Eulerian actions on posets and the combinatorics of peaks
Berkeley Combinatorics Seminar
13 March 2000

Frank Sottile
University of Massachusetts-Amherst

   The algebraic combinatorics of a polytope is encoded by its flag 
f-vector, which satisfies the generalized Dehn-Sommerville relations 
of Bayer and Billera.  The flag f-vector is seen to arise from a 
combinatorial action of a free associative algebra on the face poset 
of the polytope, and the common kernel of these actions is the 
generalized Dehn-Sommerville relations.  Billera and Liu elegantly 
reformulated these subtle relations, showing that this ideal is generated 
by the obvious Euler relations, and the resulting quotient has Hilbert 
function the Fibonacci sequence.

    While studying `the combinatorics of peaks', Stembridge introduced the
Peak subalgebra of the algebra of quasi-symmetric functions, as a target
for a generating function for peak enumeration.   The Hilbert function 
of this peak algebra is also the Fibonacci sequence.

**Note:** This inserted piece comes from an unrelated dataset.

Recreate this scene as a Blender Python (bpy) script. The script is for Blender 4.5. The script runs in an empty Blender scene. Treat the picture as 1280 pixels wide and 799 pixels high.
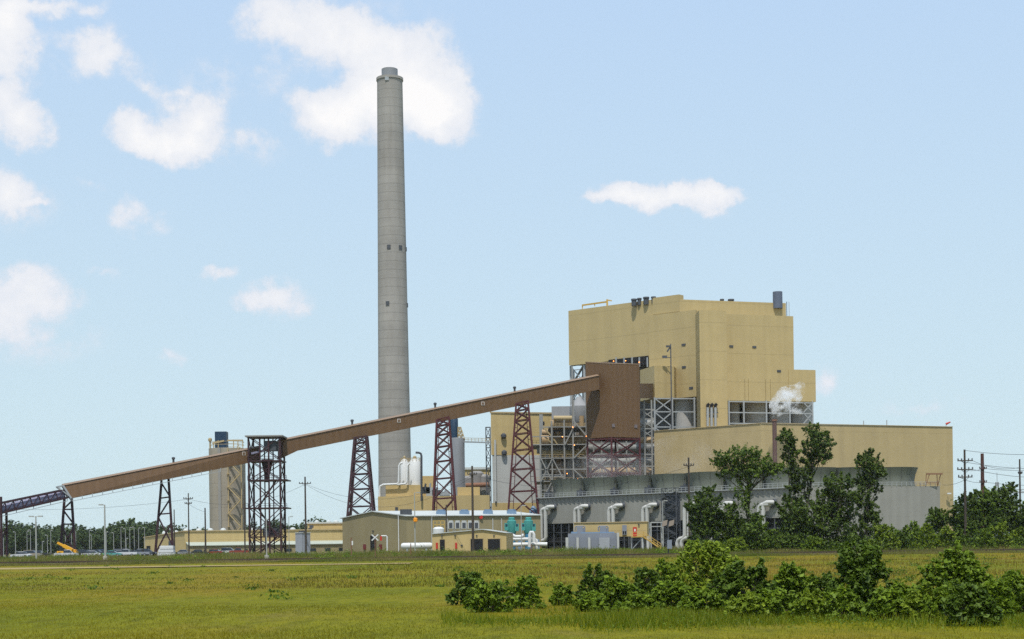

   This talk, which describes joint work with Bergeron, Mykytiuk, and 
van Willigenberg, will connect these two stories via our theory of 
combinatorial actions on graded posets and the resulting quasi-symmetric
function.  In particular, we show the peak algebra and the algebra of
Billera and Liu are dual Hopf algebras.  This leads to the notion of an 
Eulerian combinatorial action - one satisfying the generalized Dehn-
Sommerville relations.   Such Eulerian actions abound in the isotropic
Schubert calculus, polytope theory, and in the `combinatorics of peaks',
and this theory should allow us to apply techniques developed for study
flag f-vectors to these other combinatorial domains.